-- START THE INPUT --

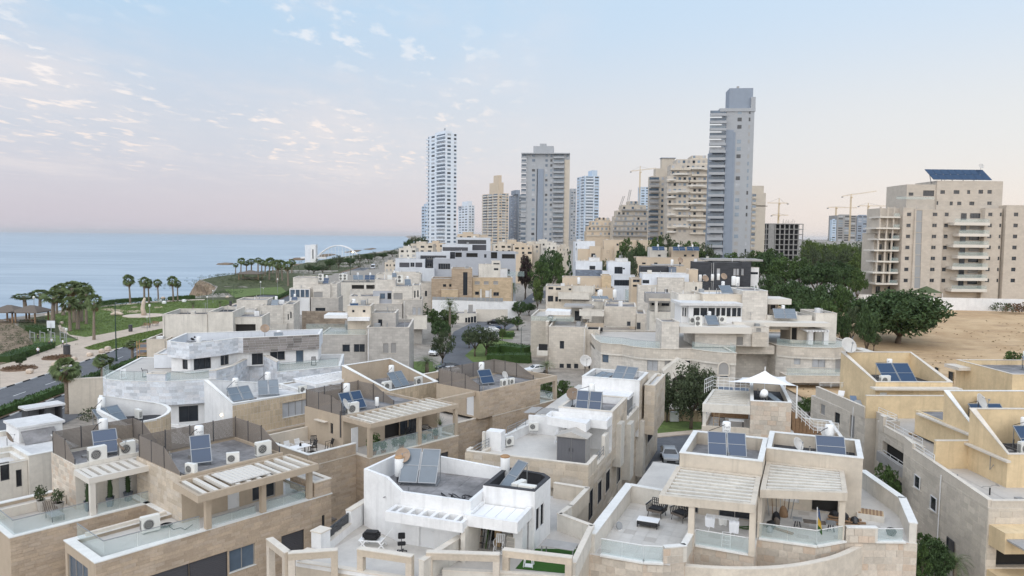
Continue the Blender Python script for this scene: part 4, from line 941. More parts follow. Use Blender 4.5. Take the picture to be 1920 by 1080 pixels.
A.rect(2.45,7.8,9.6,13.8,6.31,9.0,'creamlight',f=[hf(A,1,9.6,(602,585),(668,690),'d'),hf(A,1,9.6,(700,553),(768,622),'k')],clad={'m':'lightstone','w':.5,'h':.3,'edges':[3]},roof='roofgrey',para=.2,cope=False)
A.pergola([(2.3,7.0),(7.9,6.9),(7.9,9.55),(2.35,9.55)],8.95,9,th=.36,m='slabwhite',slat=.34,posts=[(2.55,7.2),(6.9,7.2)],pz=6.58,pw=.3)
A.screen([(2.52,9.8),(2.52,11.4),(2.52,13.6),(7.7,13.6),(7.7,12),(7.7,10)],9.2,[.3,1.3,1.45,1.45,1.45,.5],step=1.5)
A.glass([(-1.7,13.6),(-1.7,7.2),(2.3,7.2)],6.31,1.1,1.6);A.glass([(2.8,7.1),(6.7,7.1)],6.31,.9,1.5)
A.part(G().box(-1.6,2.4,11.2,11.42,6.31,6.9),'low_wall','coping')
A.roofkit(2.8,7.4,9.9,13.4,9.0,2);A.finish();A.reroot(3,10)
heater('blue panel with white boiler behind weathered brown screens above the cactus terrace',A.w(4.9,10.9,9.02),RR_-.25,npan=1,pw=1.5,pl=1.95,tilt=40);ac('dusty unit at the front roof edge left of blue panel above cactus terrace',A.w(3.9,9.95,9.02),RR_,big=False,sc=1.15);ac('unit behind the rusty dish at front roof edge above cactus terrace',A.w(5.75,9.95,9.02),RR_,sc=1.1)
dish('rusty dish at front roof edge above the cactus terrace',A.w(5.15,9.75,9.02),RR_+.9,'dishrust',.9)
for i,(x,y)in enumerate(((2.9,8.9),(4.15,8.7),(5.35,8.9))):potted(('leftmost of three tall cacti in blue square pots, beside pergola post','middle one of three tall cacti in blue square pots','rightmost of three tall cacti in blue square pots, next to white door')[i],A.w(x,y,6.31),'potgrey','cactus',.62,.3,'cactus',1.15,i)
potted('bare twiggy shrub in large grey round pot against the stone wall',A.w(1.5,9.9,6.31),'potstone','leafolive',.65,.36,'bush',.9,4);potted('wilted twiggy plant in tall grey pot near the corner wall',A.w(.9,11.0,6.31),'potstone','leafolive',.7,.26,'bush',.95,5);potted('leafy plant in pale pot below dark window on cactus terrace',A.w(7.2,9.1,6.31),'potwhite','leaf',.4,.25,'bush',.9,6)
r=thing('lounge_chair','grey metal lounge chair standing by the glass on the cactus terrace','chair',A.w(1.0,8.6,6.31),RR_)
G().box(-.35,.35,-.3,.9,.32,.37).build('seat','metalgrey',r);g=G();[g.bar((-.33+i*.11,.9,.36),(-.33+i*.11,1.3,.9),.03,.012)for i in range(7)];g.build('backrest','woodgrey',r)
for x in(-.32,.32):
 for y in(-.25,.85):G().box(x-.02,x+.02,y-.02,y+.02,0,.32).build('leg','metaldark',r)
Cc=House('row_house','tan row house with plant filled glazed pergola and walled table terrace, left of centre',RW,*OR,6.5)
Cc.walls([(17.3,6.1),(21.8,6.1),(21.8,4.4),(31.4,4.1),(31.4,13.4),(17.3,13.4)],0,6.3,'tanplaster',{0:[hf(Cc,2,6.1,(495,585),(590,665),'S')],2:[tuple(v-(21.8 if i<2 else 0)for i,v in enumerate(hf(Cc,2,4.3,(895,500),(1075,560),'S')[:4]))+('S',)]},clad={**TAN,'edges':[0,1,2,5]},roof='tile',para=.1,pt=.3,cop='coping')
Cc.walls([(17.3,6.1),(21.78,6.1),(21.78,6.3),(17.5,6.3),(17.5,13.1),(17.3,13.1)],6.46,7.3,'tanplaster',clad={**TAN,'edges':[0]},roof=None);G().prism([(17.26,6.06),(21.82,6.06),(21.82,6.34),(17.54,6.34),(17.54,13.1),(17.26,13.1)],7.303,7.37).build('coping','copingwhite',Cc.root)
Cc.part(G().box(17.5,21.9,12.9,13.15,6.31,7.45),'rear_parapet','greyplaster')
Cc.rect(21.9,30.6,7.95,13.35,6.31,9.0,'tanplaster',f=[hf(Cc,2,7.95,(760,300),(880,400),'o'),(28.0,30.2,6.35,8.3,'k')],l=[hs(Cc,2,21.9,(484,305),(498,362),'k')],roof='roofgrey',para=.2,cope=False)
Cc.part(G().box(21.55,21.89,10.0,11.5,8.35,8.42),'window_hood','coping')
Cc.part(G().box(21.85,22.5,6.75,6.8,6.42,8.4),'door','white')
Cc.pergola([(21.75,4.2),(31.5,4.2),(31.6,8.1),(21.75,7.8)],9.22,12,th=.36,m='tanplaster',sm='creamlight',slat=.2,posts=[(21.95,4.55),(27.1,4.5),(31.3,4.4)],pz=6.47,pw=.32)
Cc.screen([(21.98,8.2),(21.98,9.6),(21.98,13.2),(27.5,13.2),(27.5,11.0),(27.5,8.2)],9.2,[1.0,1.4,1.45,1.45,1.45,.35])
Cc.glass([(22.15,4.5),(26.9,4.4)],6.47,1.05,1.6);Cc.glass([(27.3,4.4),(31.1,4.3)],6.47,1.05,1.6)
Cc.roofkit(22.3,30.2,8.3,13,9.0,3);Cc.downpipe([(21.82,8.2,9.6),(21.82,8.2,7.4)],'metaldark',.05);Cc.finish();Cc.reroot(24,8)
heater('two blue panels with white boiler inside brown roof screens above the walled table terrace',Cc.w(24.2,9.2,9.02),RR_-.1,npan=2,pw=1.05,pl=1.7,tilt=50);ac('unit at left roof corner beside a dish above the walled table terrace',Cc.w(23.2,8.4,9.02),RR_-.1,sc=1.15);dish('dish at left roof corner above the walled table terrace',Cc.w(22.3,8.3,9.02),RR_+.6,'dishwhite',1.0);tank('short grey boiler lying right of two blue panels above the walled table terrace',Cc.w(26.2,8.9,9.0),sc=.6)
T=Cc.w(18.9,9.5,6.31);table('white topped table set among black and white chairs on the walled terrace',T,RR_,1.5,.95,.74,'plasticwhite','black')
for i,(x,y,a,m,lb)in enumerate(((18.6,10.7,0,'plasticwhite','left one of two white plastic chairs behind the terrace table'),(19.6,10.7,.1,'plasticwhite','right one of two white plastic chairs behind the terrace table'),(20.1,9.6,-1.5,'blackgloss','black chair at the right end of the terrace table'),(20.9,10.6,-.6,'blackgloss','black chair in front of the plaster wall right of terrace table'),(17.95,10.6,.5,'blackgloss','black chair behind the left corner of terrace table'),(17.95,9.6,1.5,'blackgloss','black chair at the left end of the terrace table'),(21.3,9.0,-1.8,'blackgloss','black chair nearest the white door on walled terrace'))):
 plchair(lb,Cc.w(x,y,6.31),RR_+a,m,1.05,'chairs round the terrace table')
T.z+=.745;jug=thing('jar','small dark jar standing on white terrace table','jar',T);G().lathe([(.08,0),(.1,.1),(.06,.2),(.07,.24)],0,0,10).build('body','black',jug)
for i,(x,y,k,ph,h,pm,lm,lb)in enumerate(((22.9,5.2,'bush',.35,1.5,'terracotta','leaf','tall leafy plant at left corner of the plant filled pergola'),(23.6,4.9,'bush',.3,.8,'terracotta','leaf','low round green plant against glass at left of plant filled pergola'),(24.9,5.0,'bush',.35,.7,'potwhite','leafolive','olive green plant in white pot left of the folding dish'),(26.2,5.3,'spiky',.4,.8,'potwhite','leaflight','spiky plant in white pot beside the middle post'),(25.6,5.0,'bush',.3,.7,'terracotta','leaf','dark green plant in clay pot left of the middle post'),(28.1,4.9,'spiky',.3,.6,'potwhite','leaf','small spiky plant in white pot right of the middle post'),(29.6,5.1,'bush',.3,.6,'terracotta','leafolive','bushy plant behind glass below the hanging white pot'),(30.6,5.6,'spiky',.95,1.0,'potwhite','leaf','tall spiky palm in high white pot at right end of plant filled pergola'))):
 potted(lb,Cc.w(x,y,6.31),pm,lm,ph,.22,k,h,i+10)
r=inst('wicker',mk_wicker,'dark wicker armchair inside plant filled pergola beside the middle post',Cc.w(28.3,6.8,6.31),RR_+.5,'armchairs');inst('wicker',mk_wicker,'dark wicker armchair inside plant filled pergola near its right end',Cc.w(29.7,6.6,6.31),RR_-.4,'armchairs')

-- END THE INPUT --
-- START THE INPUT --

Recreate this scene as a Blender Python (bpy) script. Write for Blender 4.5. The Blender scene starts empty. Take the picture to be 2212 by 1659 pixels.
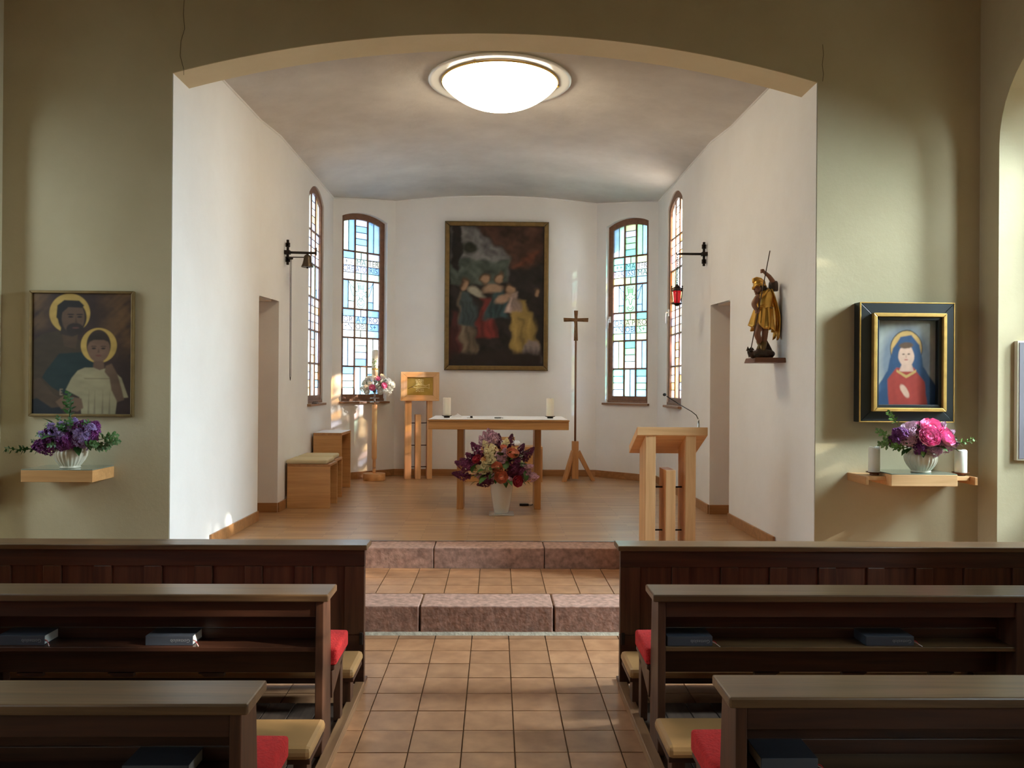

-- END THE INPUT --

§ **REQUIREMENTS**
Search the lines for "Take". Copy each line that has it.

§ **COMPLETE RESPONSE**
Continue the Blender Python script for this scene: part 4, from line 941. More parts follow. Use Blender 4.5. Take the picture to be 1920 by 1080 pixels.
Recreate this scene as a Blender Python (bpy) script. Write for Blender 4.5. The Blender scene starts empty. Take the picture to be 2212 by 1659 pixels.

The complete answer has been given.